LHC sets aside ECP order declaring overseas PTI donor non-Pakistani

Beenish Faridi's donation to PTI was considered ‘prohibited funding’ and confiscated

The Lahore High Court (LHC) Thursday set aside the Election Commission of Pakistan’s (ECP) decision, declaring an overseas Pakistan Tehreek-e-Insaf (PTI) donor non-Pakistani.

Beenish Faridi’s donation to the party was considered under “prohibited funding” by the ECP in the PTI prohibited funding case. She had challenged the electoral watchdog’s decision last month.

The lawyer for the National Database and Registration Authority (NADRA) argued that the petitioner had dual nationality therefore, she was a Pakistani. However, the ECP’s counsel requested the high court send the matter back to the election commission so it could revise its decision.

The petitioner’s lawyer, Azhar Siddique, questioned under what law would the ECP revise its decision? “Only the LHC had the jurisdiction to do so.” The lawyer further informed the court that the funds given by the petitioner to the PTI had been confiscated, and asked how any authority could prevent someone from helping a political party.
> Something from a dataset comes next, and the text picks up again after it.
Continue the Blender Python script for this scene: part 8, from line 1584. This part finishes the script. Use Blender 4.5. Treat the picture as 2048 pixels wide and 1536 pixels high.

“When the petitioner is Pakistani, how can her money – given according to free will – be confiscated?”

Justice Shahid Karim, who heard the case, sought arguments on how the money could be confiscated if the petitioner was indeed an overseas Pakistani. Azhar maintained that his client was a Pakistani national and a non-resident citizen of the country, currently residing in the United Kingdom with a valid Pakistani passport and NICOP.
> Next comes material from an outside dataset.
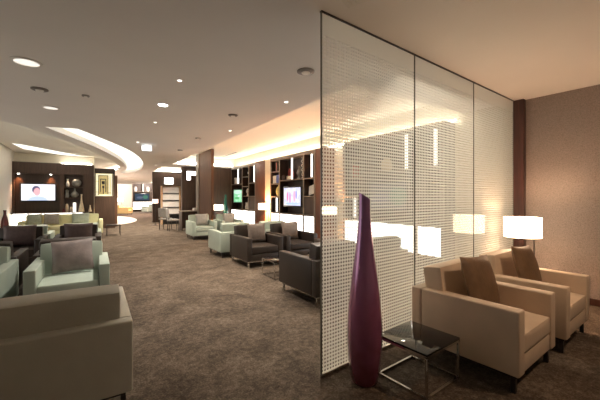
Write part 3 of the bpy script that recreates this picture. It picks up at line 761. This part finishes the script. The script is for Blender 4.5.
# ------------------------------------------------------------------ far room
t = thing('far_shelf_unit', 'shelf unit with dark television at the far end of the lounge', 'shelf unit', (3.05, 36.0, 0))
fw = 1.95
obj('back_board', bx((0, .33, 0), (fw, .35, 2.92)), M['panel'], t)
for x in (0, .9, fw-.08): obj('upright', bx((x, 0, 0 if x != .9 else 2.0), (x+.08, .329, 2.92)), M['edge'], t)
for z in (.2, 1.0, 2.0, 2.85): obj('shelf', bx((.081, .0, z), (fw-.081, .328, z+.06)), M['edge'], t)
obj('light_panel', bx((.1, .1, .27), (fw-.1, .12, .98)), M['lightbox'], t)
obj('light_strip', bx((.95, -.04, 2.07), (1.03, -.005, 2.84)), M['strip'], t)
television('dark television on the shelf unit in the far room', (3.95, 36.02, 1.5), 0, 1.3, .66, tvm3, mount=.2)
for x, lab in ((3.35, 'white jar on the far shelf unit beside the upright'), (4.5, 'white jar at the aisle end of the far shelf unit')):
    o = obj('jar', vprof([(.1, 0), (.16, .15), (.14, .4), (.08, .5)]), M['whitev'], loc=(x, 36.15, 2.0605)); tag(o, lab, 'jar')
y0 = dup(g0, (1.95, 30.0, 0), R(60), 'yellow armchair in the far room before a pale lamp')
for ch in y0.children:
    ch.data = ch.data.copy()
    if ch.data.materials[0] == M['green']: ch.data.materials[0] = M['yellow']
dup(g0, (4.2, 33.0, 0), R(-60), 'pale armchair in the far room below the dark television')

# ------------------------------------------------------------------ glass screen
xs = [1.68, 2.98, 4.31, 5.63]
labs = ['dotted glass screen pane behind the purple vase, with the free edge', 'dotted glass screen pane behind the black glass table', 'dotted glass screen pane next to the dark column']
for k in range(3):
    a, b = xs[k]+(.0 if k == 0 else .003), xs[k+1]-.003
    t = thing('glass_screen_pane', labs[k], 'glass screen', zone(a, 1.94, 0), TILT, 'dotted glass panes')
    w = b-a
    # printed face towards the viewer, clear thickness behind
    g = bmesh.new()
    vs = [g.verts.new(p) for p in ((0.002, 0, .03), (w-.002, 0, .03), (w-.002, 0, H-.012), (0.002, 0, H-.012))]
    g.faces.new(vs)
    obj('glass', g, M['frit'], t, smooth=False)
    e = bmesh.new()
    box(e, (0, -.006, .03), (.0045 if k else .011, .006, H-.012)); box(e, (w-.0045, -.006, .03), (w, .006, H-.012))
    obj('glass_edge', e, M['gedge'], t)
    obj('floor_channel', bx((0, -.012, 0), (w, .012, .03), .002, 1), M['chrome'], t)
    obj('head_channel', bx((0, -.012, H-.012), (w, .012, H-.0005)), M['steel'], t)

# ------------------------------------------------------------------ ceiling fixtures
def downlight(label, u, v, r, lens, power=0, name='recessed_downlight', size=95, blend=.6, col=(1, .86, .70), rad=.05):
    t = thing(name, label, 'ceiling light', (u, v, H))
    obj('trim_ring', lathe([(r, 0-.0005), (r, -.008), (r*.78, -.012), (r*.78, -.002), (r, -.0005)], 32, False, False), M['fixture'], t)
    obj('lens', lathe([(.001, -.004), (r*.775, -.004), (r*.775, -.001), (.001, -.001)], 32, False, False), M[lens], t)
    if power: spot(u, v, H-.03, power, size, blend, col, rad)
    return t
def spot(u, v, z, power, size=95, blend=.6, col=(1, .86, .70), rad=.05, aim=None):
    l = bpy.data.lights.new('downlight_or_fill_lamp', 'SPOT'); l.energy = power*KS; l.spot_size = R(size); l.spot_blend = blend; l.color = col; l.shadow_soft_size = rad  # serves the ceiling fixtures and the added fill spots
    o = bpy.data.objects.new('downlight_or_fill_lamp', l); C.objects.link(o); o.location = (u, v, z)
    if aim: o.rotation_euler = (Vector(aim)-Vector((u, v, z))).to_track_quat('-Z', 'Y').to_euler()
    return o
downlight('large round pale ceiling grille above the stone-coloured chair', -.65, 4.61, .145, 'fixlit')
downlight('large round pale ceiling grille above the pale green armchairs', -.64, 6.73, .125, 'fixlit')
downlight('brilliant cool white downlight in the middle of the ceiling', .91, 5.53, .09, 'lensb', 85, col=(1, .92, .82))
downlight('small downlight in the ceiling before the brilliant one', .90, 4.26, .036, 'lens', 25)
downlight('small downlight in the ceiling just beyond the brilliant one', .99, 6.90, .036, 'lens', 70)
downlight('small downlight beside the light trough, above the brown armchairs', 2.53, 6.86, .04, 'lens', 90)
downlight('small downlight beside the light trough, close to the glass screen edge', 2.51, 4.32, .04, 'lens', 60)
downlight('small downlight far along the aisle ceiling', 2.33, 16.0, .07, 'lens', 90)
downlight('tiny downlight above the aisle near the lit sign', .95, 9.6, .05, 'lens', 100)
def sensor(name, label, u, v, r, mat='sensor', cat='ceiling fitting'):
    t = thing(name, label, cat, (u, v, H))
    obj('base', lathe([(.001, -.0005), (r, -.0005), (r, -.012), (r*.85, -.02), (.001, -.02)], 28, False, False), M[mat], t)
    obj('cap', lathe([(.001, -.021), (r*.5, -.021), (r*.42, -.034), (.001, -.036)], 24, False, False), M['fixture'], t)
sensor('ceiling_speaker', 'round ceiling speaker close to the top edge of the glass screen', 2.10, 3.15, .105, 'sensor')
sensor('ceiling_sensor', 'dark round ceiling fitting between the two large pale grilles', -.66, 5.66, .10)
sensor('smoke_detector', 'small smoke detector on the ceiling beside the dark round fitting', -.13, 5.65, .05)
sensor('ceiling_speaker', 'grey round ceiling fitting beside the trough edge above the side table', 2.1, 5.54, .085)
sensor('ceiling_sensor', 'small grey ceiling fitting above the aisle beyond the trough middle', 2.17, 8.16, .07)
sensor('ceiling_sensor', 'little grey ceiling fitting near the brown fin wall', 2.24, 10.53, .08)
sensor('smoke_detector', 'white smoke detector on the raised trough ceiling', 4.7, 7.35, .06, 'fixture')
bpy.data.objects['smoke_detector.001'].location.z = 3.38
t = thing('air_vent', 'square grey air vent in the ceiling above the purple vase', 'vent', (1.60, 1.73, H), R(22))
obj('frame', bx((-.14, -.14, -.012), (.14, .14, -.0005), .004, 1), M['fixture'], t)
g = bmesh.new()
for k in range(6): box(g, (-.11, -.105+k*.042-.012, -.018), (.11, -.105+k*.042+.006, -.0125))
obj('slats', g, M['fixture'], t)
t = thing('lit_sign', 'glowing white exit-type sign box fixed under the aisle ceiling', 'sign', (1.21, 9.95, H-.105), R(-10))
obj('light_box', bx((-.125, -.03, -.07), (.125, .03, .07), .006), M['signl'], t)
g = bmesh.new(); tube(g, (-.08, 0, .0705), (-.08, 0, .1045), .008); tube(g, (.08, 0, .0705), (.08, 0, .1045), .008)
obj('hanger', g, M['steel'], t)
o = obj('linear_vent', bx((5.0, 12.9, 3.372), (5.08, 14.6, 3.3795)), M['sensor']); tag(o, 'long dark slot vent in the trough ceiling above the shelf units', 'vent')

# cove LED strips lying on the hidden ledges
def led(label, pts, z, r=.014, mat='covel'):
    b = bmesh.new()
    for a, c in zip(pts, pts[1:]): tube(b, (a[0], a[1], z), (c[0], c[1], z), r, 6)
    o = obj('cove_light_strip', b, M[mat]); tag(o, label, 'light strip'); return o
led('cove light strip hidden above the wall shelf units', [(5.76, 3.5), (5.76, 14.75)], 2.925, .014)
led('cove light strip along the inner ledge of the long trough', [(2.74, 3.4), (2.74, 15.0)], 3.03, .008)
led('cove light strip at the far end of the long trough', [(3.1, 15.13), (5.7, 15.13)], 3.03, .014)
led('cove light strip in the second trough', [(3.0, 20.0), (5.7, 20.0)], 3.03, .016)
led('curved cove light strip above the sofa', [(x+.10, y-.04) for x, y in inner[6:-3:6]], 3.03, .009)
led('cove light strip on top of the television wall', [(-1.15, 15.58), (-.15, 15.58)], 2.80, .007)

# ------------------------------------------------------------------ more lights
def area(name, loc, size, power, col=(1, .88, .74), rot=(0, 0, 0), size_y=None):
    l = bpy.data.lights.new(name, 'AREA'); l.energy = power; l.color = col; l.size = size
    if size_y: l.shape = 'RECTANGLE'; l.size_y = size_y
    o = bpy.data.objects.new(name, l); C.objects.link(o); o.location = loc; o.rotation_euler = rot; return o
spot(-1.4, 11.0, H-.02, 90); spot(1.4, 13, H-.02, 200, 110); spot(1.6, 16.5, H-.02, 230, 120); spot(1.8, 21, H-.02, 260, 130); spot(1.3, 26, H-.02, 420, 130, col=(1, .80, .70)); spot(3.2, 30, H-.02, 500, 130, col=(1, .78, .68)); spot(1.2, 36, H-.02, 600, 140, col=(1, .85, .76)); spot(1.4, 37.5, H-.02, 420, 120, .8, (1, .86, .76), aim=(1.6, 41, 1.4)); spot(4.6, 33.5, H-.02, 300, 120, .8, (1, .86, .76), aim=(4.0, 36, 1.6)); spot(3.4, 17.2, H-.02, 60, 110)  # no fixtures; those at the bookcase and far wall added to brighten them
spot(3.4, 9.6, 3.3, 85); spot(4.4, 5.3, 3.3, 60)
spot(-2.42, 15.50, 2.30, 30, 80, .9, (1, .42, .18)); spot(-1.47, 15.50, 2.30, 30, 80, .9, (1, .42, .18)); spot(-.75, 15.50, 2.33, 3, 120, .8, (1, .7, .45))
# added spots without fixtures, brightening the glass screen from the lounge side
for gu, gv, tu in ((3.3, 4.6, 2.2), (4.3, 4.8, 3.4), (5.1, 4.8, 4.6)):
    spot(gu, gv, 3.36, (120, 75, 22)[int(tu > 3)+int(tu > 4)], 100, .95, (1, .92, .79), .08, aim=(*zone(tu, 1.95)[:2], 1.1))
spot(-.6, -1.4, H-.02, 50, 120, .9, (1, .85, .7))  # unseen fill spot added behind the camera for the stone-coloured chair
# screen zone
z3 = zone(4.25, 1.62); spot(z3[0], z3[1], H-.03, 6, 75, .8, (1, .80, .58), .03, aim=(*zone(4.25, 1.9)[:2], 1.2))
zc = zone(3.4, -.3); spot(zc[0], zc[1], H-.03, 34, 90, .8, (1, .68, .45), .06, aim=(*zone(3.3, .9)[:2], .4))

w = bpy.data.worlds.new('World'); bpy.context.scene.world = w; w.use_nodes = True
bg = w.node_tree.nodes['Background']; bg.inputs[0].default_value = (1, .92, .84, 1); bg.inputs[1].default_value = 1.4

# ------------------------------------------------------------------ camera
cam = bpy.data.cameras.new('camera'); co = bpy.data.objects.new('camera', cam); C.objects.link(co)
cam.sensor_width = 36; cam.lens = 318/600*36; cam.shift_y = -2.5/600; cam.clip_end = 200
co.location = (0, 0, 1.45); co.rotation_euler = (PI/2, 0, -math.atan2(241, 318)+TILT)
bpy.context.scene.camera = co
vs_ = bpy.context.scene.view_settings
vs_.view_transform = 'Standard'; vs_.look = 'None'; vs_.exposure = 0.32; vs_.gamma = 1.0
He regretted the “clear discrimination” being done against overseas Pakistanis whose “roots are in Pakistan and who are loyal to Pakistan”. He furthered that it was an “undeniable fact” that elections were a core principle of democracy, and that the petitioner would aim to assist the court in reviewing the legal regime of elections and how there are “certain glaring inconsistencies in the same which require immediate interference of this court”.

He contended that neither the petitioner was heard, nor given any opportunity to defend herself, but her funds, which she deposited for public welfare, were deemed “prohibited”.

“All the actions, proceedings and orders breaching the privacy of the petitioner and other overseas Pakistanis are violative of constitutionally guaranteed rights of the petitioner and other Pakistani citizens,” Azhar argued. He further requested the court to declare the impugned executive actions in connection with the ECP’s impugned proceedings and notices “without jurisdiction”.